You want to mount the antenna on the elevation rotor horizontal so it can flip over on it's back and track through the AZ mechanical stop. For instance, if the bird is going though North/South, which ever you have for the mechanical stop, software can control it to flip on it's back and azimuth is 180 degrees off so you are able to track through the stop and keep on chasing the bird instead of going 360 in the wrong direction and wasting the minute it takes to go 360.

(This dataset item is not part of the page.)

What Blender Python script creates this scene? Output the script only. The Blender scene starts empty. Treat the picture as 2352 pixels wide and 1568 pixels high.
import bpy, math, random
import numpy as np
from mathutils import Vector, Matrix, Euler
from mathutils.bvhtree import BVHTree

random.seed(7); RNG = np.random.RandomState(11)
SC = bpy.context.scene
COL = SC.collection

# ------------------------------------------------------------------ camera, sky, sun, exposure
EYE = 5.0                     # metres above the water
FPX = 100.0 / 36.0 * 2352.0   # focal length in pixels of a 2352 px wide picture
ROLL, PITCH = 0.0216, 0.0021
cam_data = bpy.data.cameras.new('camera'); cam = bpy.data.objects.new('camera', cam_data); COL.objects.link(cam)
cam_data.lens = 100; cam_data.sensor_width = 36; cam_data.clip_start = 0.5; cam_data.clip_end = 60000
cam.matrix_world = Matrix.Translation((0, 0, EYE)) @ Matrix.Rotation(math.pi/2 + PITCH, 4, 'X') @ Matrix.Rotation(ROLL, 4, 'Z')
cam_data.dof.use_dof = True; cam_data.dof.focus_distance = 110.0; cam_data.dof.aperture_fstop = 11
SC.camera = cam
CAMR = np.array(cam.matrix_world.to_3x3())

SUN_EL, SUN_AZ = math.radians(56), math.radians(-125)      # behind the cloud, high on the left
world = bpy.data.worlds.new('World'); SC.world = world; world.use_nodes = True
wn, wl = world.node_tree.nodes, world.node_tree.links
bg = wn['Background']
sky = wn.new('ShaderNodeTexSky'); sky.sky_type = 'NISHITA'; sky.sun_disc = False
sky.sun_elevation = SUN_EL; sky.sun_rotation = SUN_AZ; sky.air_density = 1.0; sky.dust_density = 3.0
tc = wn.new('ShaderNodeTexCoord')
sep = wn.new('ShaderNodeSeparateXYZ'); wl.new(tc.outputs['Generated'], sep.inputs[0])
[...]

For example stop is at North. Point AZ at South and have EL at 180. Actually it is pointing North because the EL is making it look like it is North. As the bird comes past AOS the EL rotor backs down and the AZ rotor comes around, ending up on the stop at LOS in this example. Some software will let you enjoy the 450 degrees AZ and the 180 EL without so much fuss, but this works.
Good luck.
73, Jim
On 10/10/2010 1:07 PM, Dean Maluski wrote:
I am installing a G-5500 Elevation rotor and trying to determine orientation of elevation with reference to software specifically rtrcontrold for Linux but I'd suspect this would be typical to most PC applications. If a sat is 45 degrees above horizon should rotor control read 45 or 135 degrees on the hardware control dial? What I'm asking is when I want to mount antenna where 90 degrees is horizontal or vertical? It seems natural that midway point is horizontal but midway point is 90 degrees. I don't think I ever have a reason to point antenna into the mud so it makes most sense that midway 90 degrees is straight up??